Sebastian "Boston" Nosler, 58, and his wife Sofia (?), possibly about 52 if still living, were possibly in Greenbrier County, Virginia (now West Virginia), as Boston is found there on tax lists 1783-1786. Their son, my ancestor John Nosler, 30, had just married his second wife, Martha Snavely, 20, in Montgomery County, Virginia. Perhaps John had gone to Greenbrier with his parents at some point, but he seems to have been mostly based in Montgomery County. Martha's father was likely John Snavely, about 46, of Christiansburg (Montgomery County); her mother's identity is not known yet. John's mother Mary Brandstetter, about 77, was possibly alive (I have an unsourced place of her death as 1800 in Wythe County, southwest of Montgomery).

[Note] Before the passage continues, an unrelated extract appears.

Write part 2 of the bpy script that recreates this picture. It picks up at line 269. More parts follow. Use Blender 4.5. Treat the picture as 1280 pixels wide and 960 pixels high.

Possible places were Hibbs and his wife may have been in Tennessee in 1796. |
The Comer/Kibler/ Michael/Rittgers group were all in the Hawksbill Creek, Shenandoah, Virginia area. |
Just a guess location-wise as to where in Georgia my ancestors Timney Watts and Jesse Warren were. |
Jesse Warren Sr, 49, and Elizabeth Fuqua(??), 45, had moved to Georgia in 1791 from Dinwiddie County, Virginia, and started to appear in records in Hancock County, Georgia in the late 1790's. Their son, my ancestor Jesse Warren Jr, was about 6 when this map was done. His future wife Timney Watts (not yet born) is very likely to have been part of the Watts group in Greene County, Georgia. She may have been the daughter of Jacobus Watts, 24.
*Jacob Miller and possible son Rudolph "Rudy" Miller are later found in Dearborn County, Indiana, where my Millers were known to be before Marion County, Indiana.